Observations on kink bands in lamellar diblock copolymers (SEP 40–70), caused by unidirectional or oscillatory shear strain, are interpreted in terms of the low-energy structure (LES) hypothesis, to wit: “In a material subject to mechanical stresses, that structure will be approached which has the lowest free energy among all structures which are in equilibrium with the tractions and are accessible to the system.” This is the generalization of the low-energy dislocation structure (LEDS) hypothesis applicable to dislocation structures in crystalline materials.
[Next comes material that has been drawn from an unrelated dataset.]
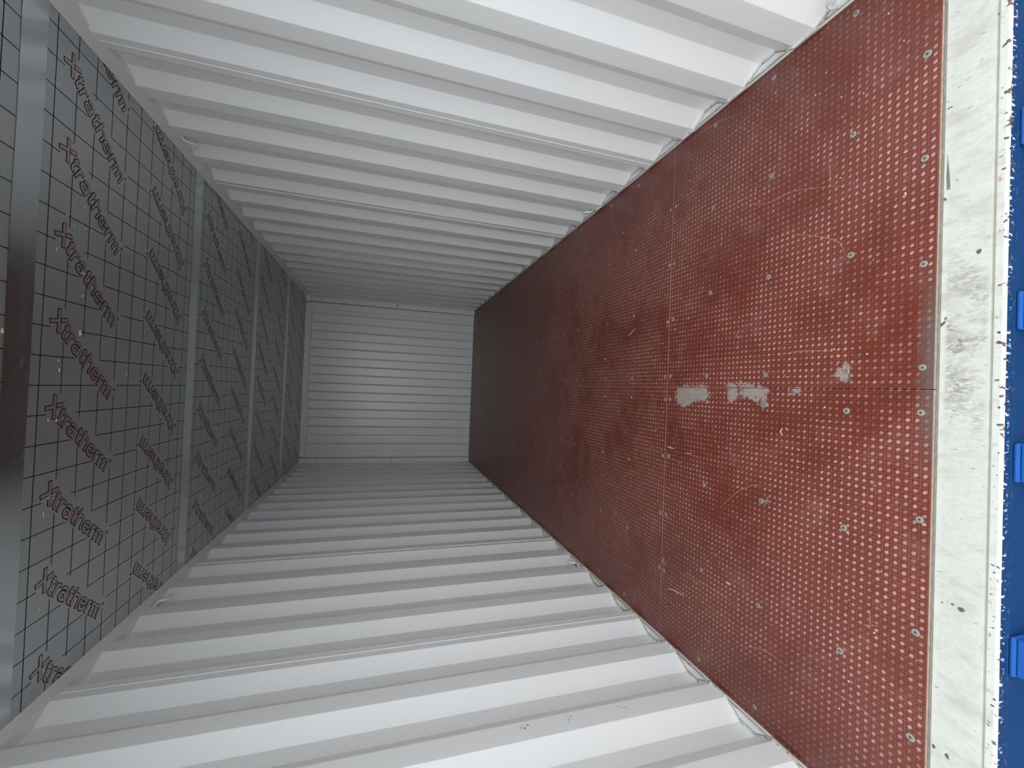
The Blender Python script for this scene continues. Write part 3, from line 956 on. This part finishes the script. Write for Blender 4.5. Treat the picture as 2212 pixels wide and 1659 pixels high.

In agreement with the LES hypothesis, moderate fatigue cycling of initially disordered material establishes an order such that the plane of the lamellae is parallel to the plane of shear stress application, being the orientation of lowest shear modulus and, hence, for fixed fatigue amplitude, of lowest strain energy. At fatigue strain amplitudes above about 40% the material develops kink bands on account of the compressive stress along the body diagonal of the samples. The geometry of these kink bands shows that the plane parallel to the lamellae serves as preferred slip plane with the lowest resistance against sliding among all possible directions. Also the kink band morphology conforms with the LES hypothesis. Specifically, on average the ratio of kink band length (L) to the square of kink band width (W), i.e., L/W2, is nearly constant as expected from the minimization of kink band boundary energy and the elastic strain energy on account of the strain discontinuity at the ends of the bands. Subsequent experiments on a different copolymer in a range of temperatures additionally verify the LES hypothesis through establishing that, throughout, large-amplitude cycling causes the lamella orientation of lowest shear modulus.